Constance Grewe (born 14 December 1946 in Stuttgart) is a German-French academic, and former judge of the Constitutional Court of Bosnia and Herzegovina. She is Professor Emeritus at the University of Strasbourg.[1]
Constance Grewe is the daughter of the German professor of international law and diplomat Wilhelm Grewe.[2]
Grewe earned her bachelor's degree at Frankfurt in 1966 and completed her studies in law in Giessen, Germany until 1967 and in France at the Faculty of Law in Caen from 1967 until 1974. She became a French citizen in 1969.[3] In 1979 she obtained her Ph.D. at the University of Caen with a thesis on Germany's cooperative federalism. From 1981 to 1983 she was professor at the University of Chambéry and from 1983 to 1997 professor at the University of Caen. She was responsible for the Fundamental Rights Research Department. Since 1997 she has been professor at the University Robert Schumann of Strasbourg. In the period from 1998 to 2000, she was Director of the Institute of Comparative Law.
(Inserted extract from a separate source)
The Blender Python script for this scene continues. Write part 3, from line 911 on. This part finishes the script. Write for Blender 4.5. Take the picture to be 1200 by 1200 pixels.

She is a member of the Institut de recherche Carré de Malberg (IRCM) and was the Head of IRCM.[4]
She published a number of books and scientific articles from the field of Comparative Constitutional Law, German Constitutional Law and interactions between international and internal law.
She was a member of the Scientific Council of the University of Caen until 1997. Since 1997 she has been a member of the Scientific Council of the University Robert Schumann of Strasbourg. She was a vice president in charge of research.
In addition she was a member of the executive committee of the Association française des constitutionnalistes (AFDC) and of the Societas iuris publici europaei (SIPE).[5] She was also a member of the Editorial Advisory Board of the Law Journal EuGRZ (Europäische Grundrechte Zeitschrift) and an expert at the Council of Europe.
On 24 May 2004, she was appointed international judge at the Constitutional Court of Bosnia and Herzegovina by the President of the European Court of Human Rights. She served until age 70 in 2016.[6]